Directorate and senior management of securities companies shall confirm in writing the compliance report stipulated in the preceding paragraph and ensure authenticity, accuracy and integrity of the report; and shall specify the opinions and reasons if they have any dissent against the content of the reports

Article 24 The CSRC will evaluate the effectiveness of securities companies’ compliance management, and the evaluation will be taken as important basis for securities companies’ implementation of clarification supervision.

Article 25 Securities companies, who, by effective compliance management, positively discover violation of laws and regulations, actively dispose and implement the responsibilities, improve internal control system and business procedure and timely report to the securities regulatory bureau where its domicile is located, shall be exempt from responsibilities or punished less severely or with a lighter punishment.

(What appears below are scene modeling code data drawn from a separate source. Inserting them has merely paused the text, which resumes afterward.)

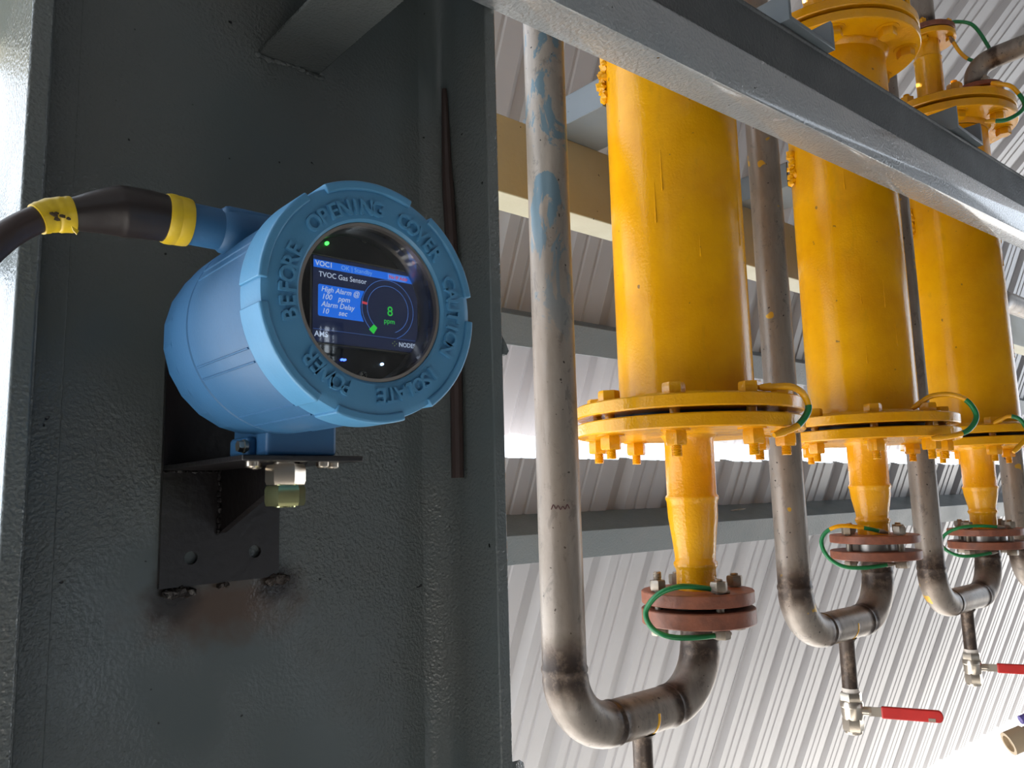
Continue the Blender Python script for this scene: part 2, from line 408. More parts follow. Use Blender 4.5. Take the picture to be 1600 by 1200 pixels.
for k, (a, b, c, d) in enumerate(WINS):
    wb = new()
    for i in range(1, 3): x = a+(b-a)*i/3; box(wb, (x-0.012, -6.09, c), (x+0.012, -6.06, d))
    for i in range(1, 4): z = c+(d-c)*i/4; box(wb, (a, -6.09, z-0.012), (b, -6.06, z+0.012))
    for q in ((a, a+0.04, c, d), (b-0.04, b, c, d)): box(wb, (q[0], -6.11, q[2]), (q[1], -6.04, q[3]))
    for q in ((c, c+0.04), (d-0.04, d)): box(wb, (a, -6.11, q[0]), (b, -6.04, q[1]))
    tag(obj('window_%d' % (k+1), wb, M_steel_s), kind='structure')

# ================================================================== BEAMS
def prof_beam(name, prof, x0, x1, slope, mat, label, xr=0.0, n=1):
    """prof: closed (y,z) polygon swept along x; z rises by slope"""
    bm = new(); A = [bm.verts.new((x0, y, z+slope*(x0-xr))) for y, z in prof]; B = [bm.verts.new((x1, y, z+slope*(x1-xr))) for y, z in prof]
    k = len(prof)
    for i in range(k): bm.faces.new((A[i], A[(i+1)%k], B[(i+1)%k], B[i]))
    bm.faces.new(A[::-1]); bm.faces.new(B)
    o = obj(name, bm, mat, None, 28); return tag(o, label, 'steel beam' if label else None) if label else tag(o, None, 'part')
zb = 2.0137
beam = thing('built_up_beam', (0.547, 0.575, zb), 'thick grey steel beam sloping across in front of the yellow vessels, dark upper half', 'steel beam')
def beam_part(name, prof, mat):
    o = prof_beam(name, prof, 0.30, 3.4, 0.0287, mat, None, 0.547); del o['category']; o.parent = beam; o.location = -beam.location; return o
beam_part('lower_box_section', [(0.600,zb),(0.5540,zb),(0.5508,zb+.0012),(0.550,zb+.004),(0.550,zb+.0640),(0.5512,zb+.0670),(0.5545,zb+.0685),(0.600,zb+.0685)], M_steel)
beam_part('upper_channel', [(0.600,zb+.0685),(0.5575,zb+.0685),(0.5575,zb+.1440),(0.5550,zb+.1460),(0.5550,zb+.149),(0.600,zb+.149)], M_dark_s)
z1 = 2.045
c1 = [(1.050,z1),(1.125,z1),(1.125,z1+.008),(1.058,z1+.010),(1.058,z1+.140),(1.125,z1+.142),(1.125,z1+.150),(1.050,z1+.150)]
o = prof_beam('channel_beam', c1, -0.4, 4.6, 0.0, M_grey_bounce, 'grey channel beam with painted-in yellow bounce light behind the yellow vessels, at mid height of the picture')
bevel(o, 0.002)
def purlin(name, tip, label):
    ty, tz = tip; n_ = Vector((0, 0.921, 0.389)); d_ = Vector((0, 0.389, -0.921)); T = Vector((0, ty, tz)); w_ = 0.004
    # C-section: web parallel to the sheet, two flanges reaching back to it
    Pn = lambda a, b: (T+n_*a+d_*b)
    pts = [Pn(0.125,0), Pn(0.001,0), Pn(0,0.001), Pn(0,0.079), Pn(0.001,0.08), Pn(0.125,0.08), Pn(0.125,0.08-w_), Pn(w_,0.08-w_), Pn(w_,w_), Pn(0.125,w_)]
    return prof_beam(name, [(p.y, p.z) for p in pts], -1.0, 8.5, 0.0, M_purlin, label)
purlin('purlin', (1.50, 1.405), 'blue-grey purlin running along the top of the lowest white cladding sheets')
purlin('purlin', (1.50, 1.960), 'blue-grey purlin crossing the upper white cladding sheets above the bright gap')

# self-drilling screws poking through the lower purlin
for sx_, sz_ in ((1.272, 1.440), (2.300, 1.437)):
    b = new(); p0 = Vector((sx_, 1.535, sz_)); dd = Vector((0.25, -0.9, 0.12)).normalized(); tube(b, [p0+dd*-0.02, p0+dd*0.02, p0+dd*0.030], [0.0028,0.0028,0.0008], 8)
    tag(obj('roofing_screw', b, M_bolt), 'tiny screw tip sticking out of the lower purlin '+('left of' if sx_ < 2 else 'right of')+' the nearest yellow vessel', 'screw')
# ================================================================== COLUMN
colm = thing('steel_column', (0.31, 0.69, -1.0), 'big dark blue-grey I-section steel column that carries the gas detector', 'column')
wb = new(); box(wb, (0.102, 0.690, -1), (0.503, 0.699, 3.6)); obj('web', wb, M_web, colm)
fl = new(); box(fl, (0.0905, 0.602, -1), (0.1035, 0.788, 3.6)); bevel(obj('flange', fl, M_web, colm), 0.0015)
fr_ = new(); box(fr_, (0.4985, 0.602, -1), (0.5125, 0.788, 3.6)); bevel(obj('flange', fr_, M_web, colm), 0.0015)
# root fillets
for side in (1, -1):
    fb = new(); rad = 0.030; x0 = 0.4985 if side == 1 else 0.1035
    pts = [(x0, 0.690)] + [(x0-side*rad*(1-math.sin(a)), 0.690-rad*(1-math.cos(a))) for a in [PI/2*i/8 for i in range(9)]]
    pts = [(x0, 0.6905)]+[(x0-side*(rad-rad*math.sin(PI/2*i/8)), 0.6905-(rad-rad*math.cos(PI/2*i/8))) for i in range(9)]
    A = [fb.verts.new((p[0], p[1], -1.0)) for p in pts]; B = [fb.verts.new((p[0], p[1], 3.6)) for p in pts]
    for i in range(len(pts)): fb.faces.new((A[i], A[(i+1)%len(pts)], B[(i+1)%len(pts)], B[i]))
    obj('root_fillet', fb, M_web, colm, 50)
# shallow plate edge running up the left of the web
sp = new(); box(sp, (0.118, 0.6865, -1), (0.139, 0.6905, 3.6)); bevel(obj('edge_strip', sp, M_web, colm), 0.0015)
# paint curl hanging at the right flange edge and a ragged scab lower down
pc = new()
pts = [(0.5130, 0.606, 1.668), (0.5140, 0.604, 1.660), (0.5165, 0.601, 1.652), (0.5185, 0.600, 1.645), (0.5165, 0.601, 1.641), (0.5120, 0.604, 1.642)]
extrude_poly(pc, pts, (0.001, 0.006, 0)); obj('paint_curl', pc, M_web, colm)
pc = new(); blobmesh(pc, (0.516, 0.604, 1.246), 0.009, 5, 2, (1.1, 0.5, 0.9)); obj('weld_scab', pc, M_web, colm)
# slim offcut bar leaning on the right flange
rb = new(); P_ = [(0.493,0.668,1.946),(0.493,0.6665,1.90),(0.492,0.664,1.85),(0.491,0.659,1.80),(0.490,0.654,1.75),(0.490,0.651,1.70),(0.490,0.651,1.60),(0.490,0.651,1.52)]
tube(rb, spline(P_, 4), [0.0030+0.0035*min(1, i/10) for i in range(29)], 10)
tag(obj('rubber_strip', rb, M_cable), 'thin dark brown rubber strip standing against the right flange of the column', 'strip')
# strut welded to the web near the top
st = thing('angle_strut', (0.322, 0.69, 1.95), 'dark steel strut welded to the column web at the top of the picture', 'strut')
sb = new(); box(sb, (0.2905, 0.30, 1.9245), (0.3535, 0.690, 1.9285)); box(sb, (0.3495, 0.30, 1.9285), (0.3535, 0.690, 1.985))
bevel(obj('bar', sb, M_web, st), 0.001)
wd = new()
for i in range(14):
    q = i/13; blobmesh(wd, (0.289+0.066*q, 0.6885, 1.9225-0.0015*math.sin(q*9)), 0.0026+0.0018*random.random(), i, 1, (1.2, .6, .8))
for i in range(4): blobmesh(wd, (0.3545, 0.6885, 1.926+0.005*i), 0.0026, 40+i, 1)
obj('weld_bead', wd, M_web, st)

# ================================================================== DETECTOR BRACKET
br = thing('mounting_bracket', (0.265, 0.689, 1.43), 'black painted steel bracket welded to the column under the blue detector', 'bracket')
def plate_xz(outline, holes, y0, th):
    cu = bpy.data.curves.new('plate', 'CURVE'); cu.dimensions = '2D'; cu.fill_mode = 'BOTH'; cu.extrude = th/2
    def poly(ps):
        s = cu.splines.new('POLY'); s.points.add(len(ps)-1); s.use_cyclic_u = True
        for i, (a, b) in enumerate(ps): s.points[i].co = (a, b, 0, 1)
    poly(outline)
    for hx, hz, hr in holes: poly([(hx+hr*math.cos(2*PI*i/24), hz+hr*math.sin(2*PI*i/24)) for i in range(24)])
    o = bpy.data.objects.new('tmp', cu); me = bpy.data.meshes.new_from_object(o); bpy.data.objects.remove(o); bpy.data.curves.remove(cu)
    me.transform(Matrix.Translation((0, y0, 0)) @ FACE); me.materials.clear()
    return me
pm = plate_xz([(0.2145,1.4335),(0.3160,1.4355),(0.3160,1.640),(0.2145,1.640)], [(0.2390,1.4566,0.0055),(0.2938,1.4585,0.0055)], 0.6875, 0.005)
link('back_plate', pm, M_black, br)
sh = new(); box(sh, (0.2145, 0.523, 1.5285), (0.3065, 0.685, 1.5325)); bevel(obj('shelf_plate', sh, M_black, br), 0.0008)
gs = new(); extrude_poly(gs, [(0.262, 0.685, 1.5285), (0.262, 0.535, 1.5285), (0.262, 0.540, 1.5255), (0.262, 0.6845, 1.4760)], (0.006, 0, 0)); obj('gusset', gs, M_black, br)
wd = new(); 
for i in range(12): blobmesh(wd, (0.2605+0.001*random.random(), 0.683, 1.477+0.0045*i), 0.0022+0.001*random.random(), 90+i, 1, (.8,.7,1.2))
for i in range(16): blobmesh(wd, (0.216+0.006*i, 0.6835, 1.5275), 0.0022, 120+i, 1, (1.2,.7,.7))
obj('weld_bead', wd, M_black, br)
wd = new()
for i in range(9): blobmesh(wd, (0.220+0.0022*i+0.002*random.random(), 0.685, 1.4305-0.0025*random.random()), 0.0045+0.002*random.random(), 200+i, 1, (1,.6,.8))
for i in range(7): blobmesh(wd, (0.309+0.0022*i, 0.685, 1.4325+0.003*random.random()-0.0015), 0.0045+0.002*random.random(), 220+i, 1, (1,.6,.8))
for i in range(4): blobmesh(wd, (0.263+0.0022*i, 0.685, 1.4325-0.0015*random.random()), 0.0030, 240+i, 1, (1,.6,.8))
tag(obj('burnt_weld', wd, M_char, br), kind='stuff')
for sx, sy in ((0.2285,0.540),(0.2395,0.560),(0.2800,0.536),(0.2945,0.548),(0.2800,0.580)):
    b = new(); lathe(b, (sx, sy, 0), [(0,1.5245),(0.0038,1.5245),(0.0048,1.5255),(0.0048,1.5285),(0,1.5285)], 16)
    box(b, (sx-0.0006, sy-0.0035, 1.5240), (sx+0.0006, sy+0.0035, 1.5252)); obj('screw', b, M_nickel, br)

# ================================================================== GAS DETECTOR
cx, cz = 0.2440, 1.6170
det = thing('gas_detector', (cx, 0.56, 1.5330), 'round sky-blue gas detector with a lit display on the dark column', 'gas detector')
b = new(); RB = 0.0696
lathe(b, (cx, 0, cz), [(0.056,0.4300),(RB-0.0010,0.4300),(RB,0.4320),(RB,0.5185),(RB-0.0012,0.5195),(RB-0.0012,0.5205),(RB,0.5215),(RB-0.0005,0.5520),(RB-0.003,0.553),(0.05,0.553),(0,0.553)], 96, 'y')
body = obj('housing', b, M_blue, det, 30)
b = new(); lathe(b, (cx, 0, cz), [(0,0.5535),(RB-0.0030,0.5535),(RB-0.0010,0.5545),(RB-0.0025,0.5750),(RB-0.009,0.5900),(RB-0.022,0.6000),(0,0.6020)], 24, 'y', PI/24)
obj('rear_cap', b, M_blue, det, 12)
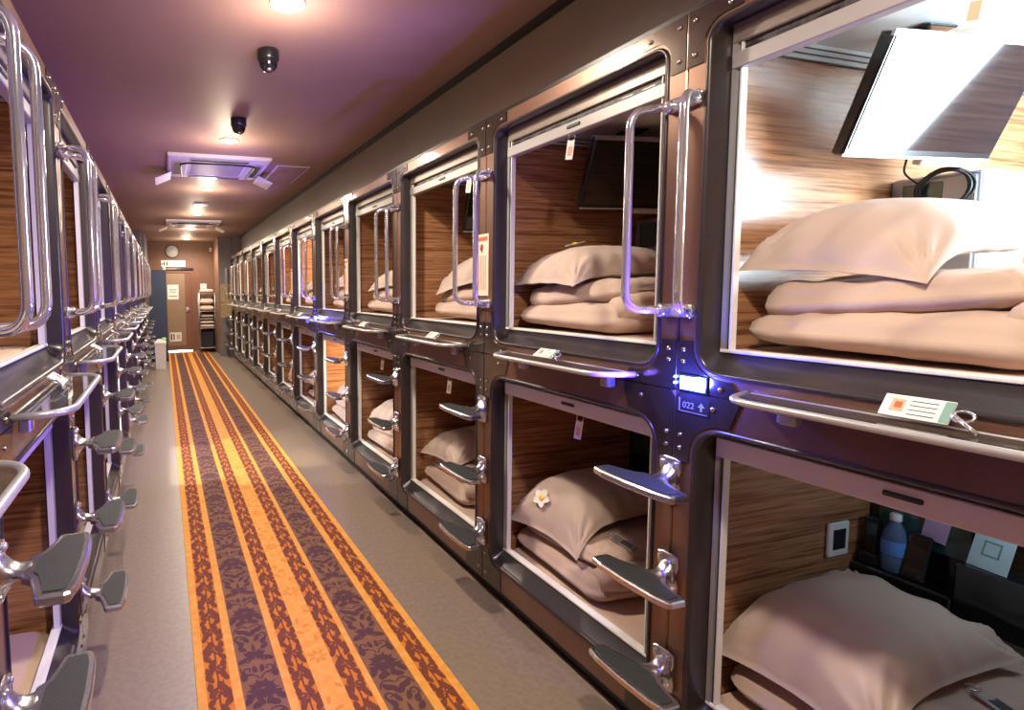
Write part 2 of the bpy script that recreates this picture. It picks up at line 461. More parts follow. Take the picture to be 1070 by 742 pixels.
for side, n in (('R', NR), ('L', NL)):
    proto = None; nm = 'right' if side == 'R' else 'left'
    for p in range(n):
        for z, w in STEPZ:
            if proto is None: o = proto = make_step(side)
            else: o = copy_tree(proto)
            o.location = (X(side, -.0045 if w != 'middle' else -.0005), pilY(p), z)
            tag(o, f"{w} aluminium ladder step on the {ORD[p]} pillar of the {nm} row", 'step', f'ladder steps along the {nm} row')

# ------------------------------------------------------------------ grab rails
def make_grab(side):
    mx = side == 'L'
    r = empty('grab_handle')
    zt, zl = .305, -.305
    for s in (1, -1):
        pts = [(-.006, s * .040, zt), (-.112, s * .092, zt - .004), (-.112, s * .092, zl + .004), (-.006, s * .040, zl)]
        m = MB(); m.tube(arc_path(pts, .055, 7), .0122, 'chrome', 14)
        part(m, 'grab_rail', r, mx)
    for z in (zt, zl):
        m = MB(); m.box((-.014, -.057, z - .020), (0, .057, z + .020), 'chrome', .006)
        for s in (1, -1):
            m.lathe([(.0188, -.001), (.0188, -.022), (.017, -.028), (.0125, -.03)], 'chrome', (0, s * .042, z), 'x', 16)
            m.sphere((-.016, s * .051, z + .014), .008, 'chrome', 6); m.sphere((-.016, s * .051, z - .014), .008, 'chrome', 6)
        part(m, 'rail_bracket', r, mx)
    return r
for side, n in (('R', NR), ('L', NL)):
    proto = None; nm = 'right' if side == 'R' else 'left'
    for p in range(n):
        if proto is None: o = proto = make_grab(side)
        else: o = copy_tree(proto)
        o.location = (X(side, -.0005), pilY(p), 1.755)
        tag(o, f"pair of chrome grab rails on the {ORD[p]} pillar of the {nm} row", 'grab rail', f'chrome grab rails along the {nm} row')

# ------------------------------------------------------------------ tray shelves and what lies on them
TZ = 1.2365
def make_tray(side):
    mx = side == 'L'
    r = empty('tray_shelf')
    h, d, ch = .315, .135, .05
    outl = [(-.0115, -h - .03), (-d + .03, -h), (-d, -h + ch), (-d, h - ch), (-d + .03, h), (-.0115, h + .03)]
    m = MB(); m.prism([(x, y) for x, y in outl], 'tray_glass', -.004, .004); part(m, 'glass_shelf', r, mx)
    m = MB(); m.tube(arc_path([(x, y, 0) for x, y in outl], .03, 5), .0095, 'rail_silver', 10); part(m, 'front_rim', r, mx)
    m = MB(); m.tube([(-.009, -h - .02, 0), (-.009, h + .02, 0)], .006, 'rail_silver', 8); part(m, 'back_rim', r, mx)
    for y in (-.235, .235):
        m = MB(); m.box((-.030, y - .022, -.058), (-.0015, y + .022, -.006), 'rail_silver', .004)
        m.box((-.0325, y - .013, -.050), (-.030, y + .013, -.016), 'chrome', .001); part(m, 'support_bracket', r, mx)
    return r
def make_tag(side):
    mx = side == 'L'
    r = empty('room_tag')
    m = MB(); m.box((-.05, -.055, 0), (-.0, .055, .0035), 'paper', .001); part(m, 'tag_card', r, mx)
    m = MB(); m.box((-.038, .018, .0034), (-.010, .040, .0042), 'ink_skin'); m.box((-.030, .022, .004), (-.016, .034, .0046), 'ink_red')
    for i in range(4): m.box((-.042 + i * .010, -.032, .0034), (-.040 + i * .010, .010, .004), 'ink')
    part(m, 'printed_face', r, mx)
    m = MB(); m.box((-.048, -.055, .0034), (-.002, -.040, .0042), 'card_green'); part(m, 'green_end', r, mx)
    m = MB(); m.tube([(-.03 + .012 * math.cos(a * PI / 6), -.072 + .016 * math.sin(a * PI / 6), .006) for a in range(13)], .0028, 'chrome', 6)
    m.tube([(-.026, -.056, .006), (-.05, -.085, .008), (-.06, -.10, .005)], .004, 'chrome', 6); part(m, 'metal_clip', r, mx)
    return r
for side, n in (('R', NR), ('L', NL)):
    pt = pg = None; nm = 'right' if side == 'R' else 'left'
    for k in range(n):
        if pt is None: o = pt = make_tray(side); g = pg = make_tag(side)
        else: o = copy_tree(pt); g = copy_tree(pg)
        o.location = (X(side, -.0075), bayY(k) - .045, TZ)
        what = f'the {ORD[k] if side=="R" else (ORD[k-1] if k else "")} {nm} bay'
        if side == 'L' and k == 0:
            tag(o, "smoked glass tray shelf cut off by the photo's left edge", 'shelf', 'glass tray shelves on the left row')
            tag(g, "white tag on the left tray shelf cut off by the photo's edge", 'tag', 'room tags on the left trays')
        else:
            tag(o, f'smoked glass tray shelf between the two capsules of {what}', 'shelf', f'glass tray shelves on the {nm} row')
            tag(g, f'white printed tag with metal clip on the tray of {what}', 'tag', f'room tags on the {nm} trays')
        dy = (-.055 if k == 0 else -.02 + .05 * math.sin(k * 2.3)) if side == 'R' else .03 * math.sin(k * 1.7)
        sx = 1 if side == 'R' else -1
        g.location = (X(side, -.025), bayY(k) + dy, TZ + .0095)
        th = .98 if k == 0 else .6
        g.rotation_euler = (0, -sx * th, .25 * math.sin(k * 3.1) if k else 0)
        g.location.z += .051 * math.sin(th) + .003

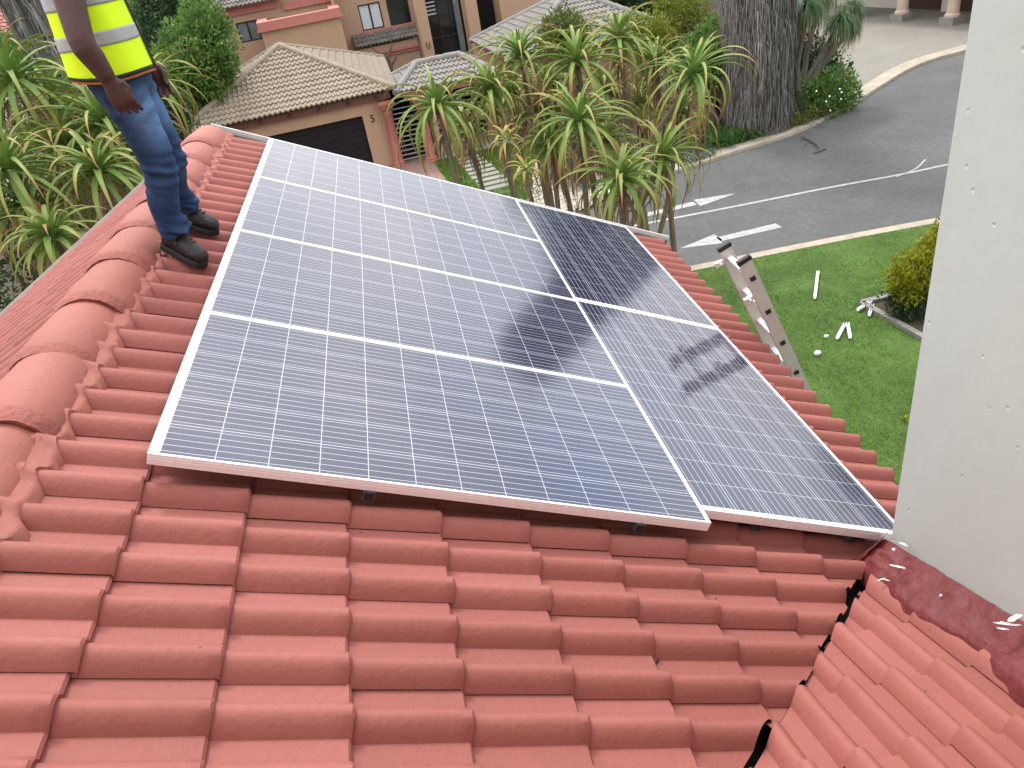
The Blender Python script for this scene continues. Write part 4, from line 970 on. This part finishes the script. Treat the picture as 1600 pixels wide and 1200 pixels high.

Concerning the securities company’s violation of law and regulations, chief compliance officer who has performed the deterring and reporting duties according to the regulation shall be exempted from liabilities.

Article 26 Securities companies, with ineffective implementation of the compliance management, imperfect internal control and violation of laws and regulations, shall, according to law, take supervision measures over the companies, directors, senior management and other employees who assume the responsibilities or investigate legal responsibility.

If the chief compliance officer bolster and connive at violation of laws and regulations, or fail to fulfill the responsibilities including deterring and reporting according to the regulation without proper reasons, he/she shall, according to law, be imposed on supervision measures or investigated legal responsibility.

Article 27 The Rules shall be effective as of August 1, 2008.